One investment professional has named Westpac Banking Corp (ASX: WBC) and National Australia Bank Ltd (ASX: NAB) as preferred picks among the big ASX banks.
The 'big four' S&P/ASX 200 Index (ASX: XJO) banks are NAB, Westpac, Australia and New Zealand Banking Group Ltd (ASX: ANZ) and Commonwealth Bank of Australia (ASX: CBA).
It has been a pretty rough time for banks lately as investors come to grips with the impacts of inflation and rising interest rates.
At the time of writing, the CBA share price has fallen 13% over the past month, while shares in NAB and ANZ are both down around 12%.
Westpac shares have plunged more than 18% in the same period.
While there are a lot of similarities between the banks, there are also some key differences. Valuations, dividend yields, management teams, the percentage of its loan book exposed to residential mortgages and so on.
David Clark, of wealth management company Cameron Harrison, has picked out two of the big four ASX banks as preferred opportunities, as reported in the Australian Financial Review.
Preferred big four ASX banks
Clark advises investors not to allocate too much of their portfolio to ASX 200 banks because the "returns are unlikely to reach the heady levels of the past decade".
More than 28% of the ASX 200 is made up of financial businesses. That's too high, according to the investment consultancy.
Out of the big four ASX banks, Cameron Harrison preferred NAB and Westpac, amid challenges facing the others.
With the world becoming increasingly digital, a good digital offering is likely to improve efficiencies, customer service and costs. However, Clark said that ANZ was "struggling" with its digital transformation.
ANZ recently built a banking platform called ANZ Plus, its new digital banking service.
ANZ's Australia Retail group executive Maile Carnegie wrote in a recent blog post that the rebuild of the underlying technology was now complete. He said the bank was starting to see the rebuild of the customer applications that sat on top, starting with ANZ Plus savings and transaction accounts.
The big four bank plans to have beta testing for loans in late 2022, so the solution for ANZ's tech troubles could still be some months away.
Why not CBA?
CBA is the biggest bank in market capitalisation terms.

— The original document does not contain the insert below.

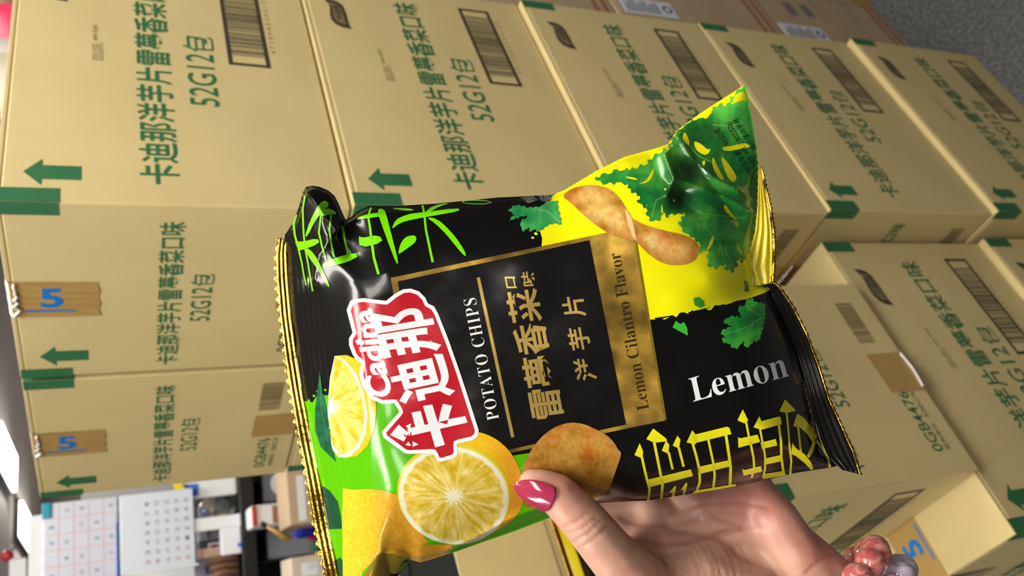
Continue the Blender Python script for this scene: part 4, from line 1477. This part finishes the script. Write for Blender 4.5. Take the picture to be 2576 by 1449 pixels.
    p.poly(c3([(1282, 255), (1312, 262), (1316, 325), (1285, 320), (1292, 290)]), (40, 140, 44), 4)
    p.poly(c3([(850, 540), (870, 500), (898, 520), (920, 506), (940, 545), (943, 590), (900, 568)]), (64, 178, 60), 4)
    # ---- crisps
    crisp = soft2([(498, 850), (580, 790), (690, 765), (800, 775), (880, 815), (935, 880), (975, 950), (1005, 1010), (1020, 1080), (1042, 1182), (960, 1165), (860, 1130), (760, 1070), (660, 990), (570, 900)])
    p.poly(crisp, chip_col(2, 0.0, crisp), 6, step=4)
    crisp = soft2([(1002, 1005), (1100, 1060), (1240, 1100), (1380, 1130), (1460, 1165), (1505, 1210), (1500, 1270), (1460, 1330), (1380, 1355), (1260, 1350), (1150, 1290), (1060, 1200), (1040, 1180), (1016, 1080)])
    p.poly(crisp, chip_col(7, 0.0, crisp), 6, step=4)
    p.poly(c2([(960, 940), (985, 960), (1012, 1010), (1030, 1090), (1046, 1180), (1020, 1150), (985, 1060), (972, 1000)]), (232, 200, 140), 7)
    crisp = soft5([(130, 300), (150, 240), (200, 160), (260, 95), (330, 50), (410, 28), (490, 38), (560, 70), (620, 100), (670, 150), (690, 190), (710, 205), (700, 250), (675, 320), (650, 400), (605, 470), (570, 488), (400, 560), (270, 535), (150, 540), (128, 480)])
    p.poly(crisp, chip_col(14, .8, crisp), 8, step=4)
    # ---- the red and white badge
    plate = [(872, 780), (881, 757), (893, 752), (916, 750), (971, 757), (992, 740), (1013, 728), (1033, 726), (1054, 733), (1070, 749), (1076, 763), (1092, 771), (1102, 789), (1130, 860), (1157, 937), (1176, 995), (1204, 1082), (1202, 1097), (1189, 1107), (1149, 1116), (1151, 1142), (1143, 1152), (1109, 1162), (1098, 1158), (1090, 1139), (1030, 1142), (1018, 1140), (965, 1101), (961, 1086), (988, 1055), (1005, 1036), (992, 1014), (961, 1016), (935, 1004), (912, 972), (904, 942), (909, 913), (895, 904), (887, 892), (878, 868), (878, 851), (887, 837)]
    p.poly(plate, (240, 240, 244), 9)
    dense = []
    for q0, q1 in zip(plate, plate[1:] + plate[:1]):
        k = max(1, int(math.hypot(q1[0] - q0[0], q1[1] - q0[1]) / 5))
        dense += [(q0[0] + (q1[0] - q0[0]) * i / k, q0[1] + (q1[1] - q0[1]) * i / k) for i in range(k)]
    red = []
    n = len(dense)
    for i in range(n):
        b_ = np.array(dense[i]); t = np.array(dense[(i + 1) % n]) - np.array(dense[i - 1]); t /= np.hypot(*t)
        red.append(b_ + np.array([-t[1], t[0]]) * 9.5)
    ra = np.array(red)
    keep = (poly_dist(ra[:, 0], ra[:, 1], plate, True) > 9.1) & inside(ra[:, 0], ra[:, 1], plate)
    red = [tuple(q) for q, k in zip(ra, keep) if k]
    p.poly(red, (186, 26, 40), 10)
    wh = (238, 238, 243)
    p.text('那', [(1114, 880), (1082, 765), (930, 790), (965, 905)], wh, 11, 0.03, res=5)
    p.text('迪', [(1148, 992), (1118, 884), (972, 915), (1002, 1022)], wh, 11, 0.03, res=5)
    p.text('卡', [(1190, 1100), (1155, 1006), (1012, 1030), (1040, 1140)], wh, 11, 0.045, res=5)
    p.poly([(1003, 1068), (1028, 1089), (1016, 1111), (982, 1094)], wh, 11)
    p.poly([(1020, 1072), (1034, 1065), (1032, 1081)], wh, 12); p.poly([(1020, 1120), (1028, 1110), (1034, 1122)], wh, 12); p.poly([(1038, 1110), (1053, 1118), (1038, 1124)], wh, 12)
    for q in (stroke([(1016, 1094), (1044, 1112)], 3), stroke([(1034, 1088), (1026, 1120)], 3)):
        p.poly(q, (186, 26, 40), 12)
    p.text('Cadina', [(990, 998), (935, 774), (886, 781), (925, 998)], wh, 11, 0.032, res=5)
    p.poly([(893, 858), (907, 848), (912, 862), (900, 868)], wh, 12)
    return p


bag = empty('snack_bag', BAG0)
tag(bag, 'glossy black potato crisp bag with lemons and coriander, held up in the hand', 'snack bag')
bag_print().build('pouch', [M_film, M_foil], bag, BAG0)

M_gold = mat('gold_foil', (214, 166, 70), rough=0.22, metal=1.0, noise=0.15, nscale=90, bump=0.3, bscale=260)
M_blackfilm = mat('black_film', (24, 23, 23), rough=0.2, noise=0.1, nscale=60, coat=0.4)
M_yfilm = mat('yellow_film', (212, 190, 20), rough=0.25, noise=0.12, nscale=60, coat=0.3)


def strip(name, inner, outer, m, parent, nx=8, sub=6, rib=0.0003, ribs=3.0, z0=0.0, teeth=0, tooth=8, th=0.0004, along=False):
    """a crimped fin between two lines of pixel places, ribbed, with an optional saw-tooth outer edge"""
    def resample(L, n):
        L = [np.array(p, float) for p in L]
        d = [0]
        for a, b in zip(L[:-1], L[1:]): d.append(d[-1] + np.hypot(*(b - a)))
        o = []
        for s in np.linspace(0, d[-1], n):
            i = min(np.searchsorted(d, s, side='right') - 1, len(L) - 2)
            t = (s - d[i]) / (d[i + 1] - d[i] + 1e-9)
            o.append(L[i] * (1 - t) + L[i + 1] * t)
        return o
    n = (teeth * 4 if teeth else 60) + 1
    I, O = resample(inner, n), resample(outer, n)
    mb = MB()
    W = nx + 1
    for side in (0, 1):
        for i in range(n):
            for k in range(W):
                t = k / nx
                q = I[i] * (1 - t) + O[i] * t
                if teeth and k == nx:
                    dv = (O[i] - I[i]) / (np.hypot(*(O[i] - I[i])) + 1e-9)
                    q = q + dv * tooth * (abs((i % 4) - 2) - 1) * (0.8 + 0.4 * math.sin(i * 1.7))
                z = z0 + rib * math.sin((t * ribs if not along else i / n * ribs) * 2 * math.pi) + 0.0006 * math.sin(i * 0.21)
                mb.v.append(tuple(bagpt(q[0], q[1], z - th * side) - BAG0))
    off = n * W
    for i in range(n - 1):
        for k in range(nx):
            a = i * W + k
            f = (a, a + 1, a + W + 1, a + W)
            mb.f.append(f); mb.f.append(tuple(x + off for x in f[::-1])); mb.m += [0, 0]
    ring = [i * W for i in range(n)] + [(n - 1) * W + k for k in range(1, W)] + [i * W + nx for i in range(n - 2, -1, -1)] + [k for k in range(nx - 1, 0, -1)]
    for a, b in zip(ring, ring[1:] + ring[:1]):
        mb.f.append((a, b, b + off, a + off)); mb.m.append(0)
    o = mb.build(name, m, parent, True)
    return o


strip('top_seal', [(722, 600)] + [(a + 3, b) for a, b in TOPSEAL[1:]],
      [(699, 598), (692, 640), (693, 700), (701, 800), (714, 900), (730, 1000), (747, 1100), (767, 1200), (790, 1330), (815, 1449), (834, 1520)], M_gold, bag, nx=12, rib=0.0004, ribs=3, teeth=36, tooth=5)
s1 = strip('bottom_seal', [(1912, 716), (1940, 735), (1966, 795), (2002, 880), (2030, 970), (2048, 1050), (2066, 1110), (2084, 1150), (2118, 1182)],
           [(1944, 708), (1960, 720), (1996, 772), (2031, 842), (2060, 920), (2086, 1002), (2112, 1058), (2146, 1132), (2166, 1194)], M_blackfilm, bag, nx=20, rib=0.0006, ribs=4, z0=0.001)
strip('seal_edge', [(1943, 711), (1957, 721), (1993, 773), (2028, 843), (2057, 921), (2083, 1003), (2109, 1059), (2143, 1133), (2162, 1194)],
      [(1946, 707), (1963, 719), (1999, 771), (2034, 841), (2063, 919), (2089, 1001), (2115, 1057), (2149, 1131), (2169, 1194)], M_gold, s1, nx=2, rib=0.0, z0=0.0022, teeth=30, tooth=2)
s2 = strip('bottom_seal', [(1908, 425), (1906, 510), (1900, 580), (1880, 650), (1868, 678), (1890, 722)],
           [(1912, 420), (1919, 455), (1934, 528), (1941, 580), (1943, 640), (1943, 712)], M_yfilm, bag, nx=20, rib=0.0005, ribs=3, z0=0.004)
strip('seal_edge', [(1913, 422), (1918, 455), (1933, 528), (1939, 580), (1942, 640), (1936, 712)],
      [(1917, 418), (1926, 455), (1944, 528), (1951, 580), (1953, 640), (1950, 706)], M_gold, s2, nx=4, rib=0.0002, z0=0.0035, teeth=24, tooth=3)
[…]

However, Clark thinks that it's trading at "too high a premium" compared to the others.
Let's have a look at the valuation in relation to price/earnings (p/e) ratios for FY22 using data on CMC.
The CBA share price is valued at 16x FY23's estimated earnings.
Shares in Westpac are valued at 10x FY23's estimated earnings, while ANZ shares come in just under 10x FY23's estimated earnings. The NAB share price is valued at 12x FY23's estimated earnings.
Time will tell if CBA shares fall, the other three rise or the valuations stay this separate.